Alex-C137 | 4 months ago
Subjectively I am extremely in opposition to the fact that XML anything with composable functions is more intuitive than HTML templates by any stretch of the imagination.
gloosx|4 months ago
recursive|4 months ago
That makes sense, but that's not what react does. Components are functions of their "prop"s. The rest of the state comes from a memoized cache in a fiber. Which fiber? That's determined from a reconciliation algorithm. Does it do the right thing? Usually.
You can tell if it's "a function of state" by whether the state is in the parameter list.
jakubmazanec|4 months ago
Hard disagree. React became popular because it was much better than its predecessors like Backbone, and also better than its contemporaries like the first Angular. I was still learning JavaScript, when I was doing a browser app for my thesis, and I used Backbone as a framework. Awful experience, using React was much more intuitive. While Backbone was imperative, React was declarative, with composable components, no custom HTML template syntax. Using React made web development fun for me.

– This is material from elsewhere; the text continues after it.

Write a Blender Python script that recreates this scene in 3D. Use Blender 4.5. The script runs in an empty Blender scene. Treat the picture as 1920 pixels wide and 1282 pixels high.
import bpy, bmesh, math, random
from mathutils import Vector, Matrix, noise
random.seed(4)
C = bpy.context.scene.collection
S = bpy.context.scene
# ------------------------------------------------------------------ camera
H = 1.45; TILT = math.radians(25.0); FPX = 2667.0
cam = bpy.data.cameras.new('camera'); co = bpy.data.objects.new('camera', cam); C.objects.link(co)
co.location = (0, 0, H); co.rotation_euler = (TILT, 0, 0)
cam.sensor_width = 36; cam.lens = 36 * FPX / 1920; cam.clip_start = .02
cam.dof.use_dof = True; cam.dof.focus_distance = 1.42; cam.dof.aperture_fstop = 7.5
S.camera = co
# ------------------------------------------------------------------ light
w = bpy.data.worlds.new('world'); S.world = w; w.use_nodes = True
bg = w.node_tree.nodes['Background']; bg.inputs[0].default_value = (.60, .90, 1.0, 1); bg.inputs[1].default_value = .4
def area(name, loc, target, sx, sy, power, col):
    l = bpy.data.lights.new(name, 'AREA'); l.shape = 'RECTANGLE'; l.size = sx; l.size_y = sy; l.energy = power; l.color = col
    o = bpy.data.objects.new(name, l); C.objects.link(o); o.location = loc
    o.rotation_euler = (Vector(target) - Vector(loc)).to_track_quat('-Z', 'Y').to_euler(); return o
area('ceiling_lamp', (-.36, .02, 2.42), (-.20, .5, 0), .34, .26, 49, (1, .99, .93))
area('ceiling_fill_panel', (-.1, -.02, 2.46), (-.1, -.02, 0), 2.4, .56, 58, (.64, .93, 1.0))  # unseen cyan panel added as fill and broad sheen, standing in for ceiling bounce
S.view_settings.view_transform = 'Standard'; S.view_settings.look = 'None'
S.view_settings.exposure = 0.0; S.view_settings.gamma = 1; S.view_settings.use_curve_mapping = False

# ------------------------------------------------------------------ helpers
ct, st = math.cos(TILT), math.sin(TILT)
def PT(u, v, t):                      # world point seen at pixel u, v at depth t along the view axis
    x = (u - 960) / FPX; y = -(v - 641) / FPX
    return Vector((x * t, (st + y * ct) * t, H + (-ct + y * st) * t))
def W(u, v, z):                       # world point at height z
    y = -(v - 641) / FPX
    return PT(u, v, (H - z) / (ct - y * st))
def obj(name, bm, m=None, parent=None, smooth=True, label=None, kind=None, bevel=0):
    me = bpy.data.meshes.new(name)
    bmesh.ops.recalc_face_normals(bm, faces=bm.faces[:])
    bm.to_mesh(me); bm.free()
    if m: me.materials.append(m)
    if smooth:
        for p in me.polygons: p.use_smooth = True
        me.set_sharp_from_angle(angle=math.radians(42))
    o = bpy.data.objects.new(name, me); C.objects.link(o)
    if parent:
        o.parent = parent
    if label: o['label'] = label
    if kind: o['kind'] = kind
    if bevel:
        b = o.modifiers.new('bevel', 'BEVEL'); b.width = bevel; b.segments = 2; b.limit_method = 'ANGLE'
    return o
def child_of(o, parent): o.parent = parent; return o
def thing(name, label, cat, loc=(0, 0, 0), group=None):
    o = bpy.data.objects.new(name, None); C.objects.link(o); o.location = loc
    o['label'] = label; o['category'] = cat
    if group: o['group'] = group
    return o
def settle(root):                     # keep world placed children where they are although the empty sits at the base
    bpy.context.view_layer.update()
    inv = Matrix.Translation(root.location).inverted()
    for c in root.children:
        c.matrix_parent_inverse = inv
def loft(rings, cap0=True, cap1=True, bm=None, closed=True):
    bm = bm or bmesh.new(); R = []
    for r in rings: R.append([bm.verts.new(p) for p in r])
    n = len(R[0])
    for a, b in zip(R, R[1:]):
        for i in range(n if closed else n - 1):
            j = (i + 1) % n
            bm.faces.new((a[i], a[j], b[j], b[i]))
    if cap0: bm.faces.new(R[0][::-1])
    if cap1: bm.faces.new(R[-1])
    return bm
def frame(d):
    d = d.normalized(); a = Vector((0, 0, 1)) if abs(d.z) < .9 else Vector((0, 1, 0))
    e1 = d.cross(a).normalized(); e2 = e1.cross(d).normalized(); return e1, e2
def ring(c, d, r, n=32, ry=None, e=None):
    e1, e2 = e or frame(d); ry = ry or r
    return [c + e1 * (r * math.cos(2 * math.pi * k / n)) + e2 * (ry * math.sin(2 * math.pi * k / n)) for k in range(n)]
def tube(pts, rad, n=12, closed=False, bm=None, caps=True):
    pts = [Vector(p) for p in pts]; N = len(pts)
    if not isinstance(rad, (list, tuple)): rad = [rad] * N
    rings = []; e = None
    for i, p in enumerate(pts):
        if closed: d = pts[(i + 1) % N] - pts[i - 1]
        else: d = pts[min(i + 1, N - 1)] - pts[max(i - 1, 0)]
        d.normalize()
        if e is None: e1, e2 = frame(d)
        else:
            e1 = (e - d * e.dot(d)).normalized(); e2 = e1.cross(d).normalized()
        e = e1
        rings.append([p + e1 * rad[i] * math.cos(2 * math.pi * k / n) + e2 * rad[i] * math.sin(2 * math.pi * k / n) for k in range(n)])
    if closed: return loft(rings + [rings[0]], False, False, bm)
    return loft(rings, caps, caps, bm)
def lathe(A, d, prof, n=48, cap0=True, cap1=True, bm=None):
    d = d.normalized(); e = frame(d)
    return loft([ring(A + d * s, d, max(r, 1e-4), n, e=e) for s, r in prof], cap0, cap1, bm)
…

> extremely in opposition to the fact that XML anything with composable functions is more intuitive than HTML templates
And I hate HTML templates. I think there are just two groups with different preferences and therefore it's somewhat useless to argue about this stuff.
Alex-C137|4 months ago
I like to argue about it because I like knowing why people think the way they do about React. I'm a long-time React hater and still look for ways to change my mind, so there's a point for me I guess?